Pour son deuxième opéra, L’Inondation, le compositeur Francesco Filidei a travaillé avec l’auteur et metteur en scène Joël Pommerat, autour de la nouvelle éponyme d’Evgueni Zamiatine. Le but de cette collaboration ? Écrire dans un processus commun texte et musique pour proposer un nouveau regard sur l’opéra. Au cours de plusieurs ateliers d’improvisations simultanées, compositeur et librettiste ont abouti à une fusion du son et du verbe. Cela se ressent sur la scène de l'Opéra Comique : l’intensité dramatique du livret, souvent atténuée ou ralentie par les exigences du temps musical, est ici soutenue et portée tout au long des deux heures que dure la pièce.
Devant nous, la coupe verticale d’une portion d’immeuble de trois étages.

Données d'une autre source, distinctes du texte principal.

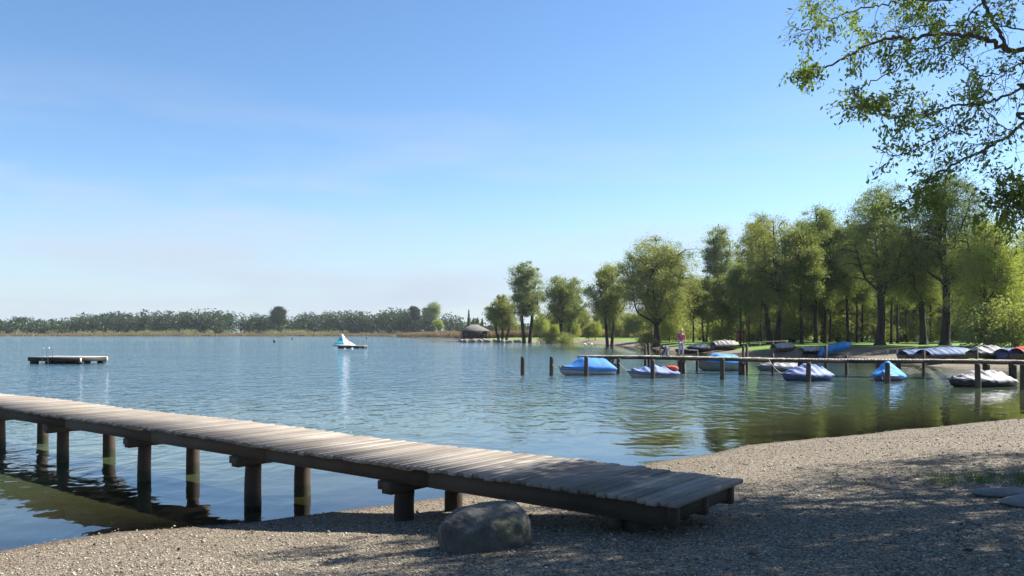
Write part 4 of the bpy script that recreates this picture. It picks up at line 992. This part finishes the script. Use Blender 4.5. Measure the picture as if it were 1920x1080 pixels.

En bas, un couple infertile, qui recueille une jeune fille orpheline dont l’arrivée va perturber considérablement leur équilibre, jusqu’à son meurtre par la Femme ; au deuxième étage, une vie de famille banale, deux enfants, un bébé ; en haut, l’officier de police, parfois narrateur omniscient. Le tout sur fond d’une menace : le débordement du fleuve voisin et la dangereuse inondation qui en résulte. Lorsque cette dernière a lieu, l’histoire bascule dans le drame, comme la traduction climatique des malaises psychologiques qui règnent depuis le début.
L’orchestre de Filidei nous plonge dans la vie acoustique d’un immeuble familial, en adéquation avec ce que transmet le décor : gammes de piano du voisin, bruits d’oiseaux, souffles des tempêtes de vent, tintement du carillon d’une porte, figuration du vol d’une mouche aux cordes – les archets sifflant sur le chevalet des instruments. Les cinq percussionnistes, en particulier, animent la scène comme des bruitages au cinéma : sifflet de police, papier bulle, bâton de pluie, verres d’eau, jouet couineur, waterphone, gaines électriques, cailloux…
Mais l’orchestration se fait aussi debussyste pour traduire la tension qui monte comme l’eau du fleuve. Elle rappelle fortement les forces sous-jacentes proliférantes de Pelléas et Mélisande (la scène des souterrains par exemple). Des ostinatos rythmiques et de longues tenues asphyxiantes, souvent aux cordes en harmoniques, propagent le suspens tout au long de l’opéra. Des motifs répétés en boucle, comme des glissandi chromatiques aux violons, des intervalles dissonants dans l’aigu du violoncelle, des cellules sinueuses aux vents, créent l’angoisse. Les péripéties sont d’autant plus marquantes qu’elles sont accentuées par des tutti orchestraux brutaux, telles de grandes fissures dans le mur sonore de la vie quotidienne. Ces cassures semblent s’agrandir au fur et à mesure de la montée de la tension.
Emilio Pomàrico amène l’Orchestre Philharmonique de Radio France dans des nuances pianissimo, où toutes les couches restent pourtant clairement perceptibles. Les climax successifs sont maîtrisés de manière à faire éclater la violence, longuement contenue, lors de l’aveu final de la meurtrière, alors qu’elle vient enfin d’être mère.